Friday, June 5, 2009

What's Happened to the History Channel?

I was thrilled when the History Channel went on the air. History is one of my great loves and to have an entire television channel devoted to history was divine. Unfortunately, I believe that the History Channel and its parent company A&E have lost their rudder. They used to have great programs and now a lot of it is schlock.

In poking around the Internet I discovered that I am not the only person who is unhappy with the History Channel’s current programming. I am far from the first to decide to post a blog about it. One person titled their post “Histerical Channel.” I like that and wish I would have thought of it.

My husband says that reality programming is cheap and seems to be what the public wants. What in the heck is wrong with the American public? But to get back to the History Channel, I was appalled when for Memorial Weekend, with all the programs they have achieved from the days when they actually were a history channel; they chose to have a “Monster Quest” marathon. A part from the fact that I would argue that a program devoted to the mythology of monsters in various cultures hardly qualifies as history in the first place, I cannot imagine why the History Channel would devote three days to showing it 24/7 for something like Memorial Weekend.
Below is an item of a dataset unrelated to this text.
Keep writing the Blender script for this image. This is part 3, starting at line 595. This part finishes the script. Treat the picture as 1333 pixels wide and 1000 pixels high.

I would also argue that “Axe Men,” a program about present day loggers, and “Ice Road Truckers,” about truck drivers who drive big rigs over arctic ice for a living, is not history. A little of it is interesting, but it is not history. Their new “African Expedition” is also interesting, but only a half-step up from “Survivor” and “The Great Race,” two more programs I do not watch. The only reality programming I found engaging had a beginning, middle and end. Those were some BBC and PBS series that set volunteers into situation meant to recreate various periods of history and follow how they dealt with it. Watching people have to build dwellings from scratch on the American plains or deal with the class structure of Victorian England was compelling to me, but it didn’t drag on forever.

The anniversary of D-Day is tomorrow. I’ve checked and the History Channel has some little programming devoted to it. Maybe the email I sent then on Memorial Day had an effect. I may actually turn on the History Channel this weekend, but judging by their line up, I won’t be going back to being a regular viewer any time soon. Thank goodness for books!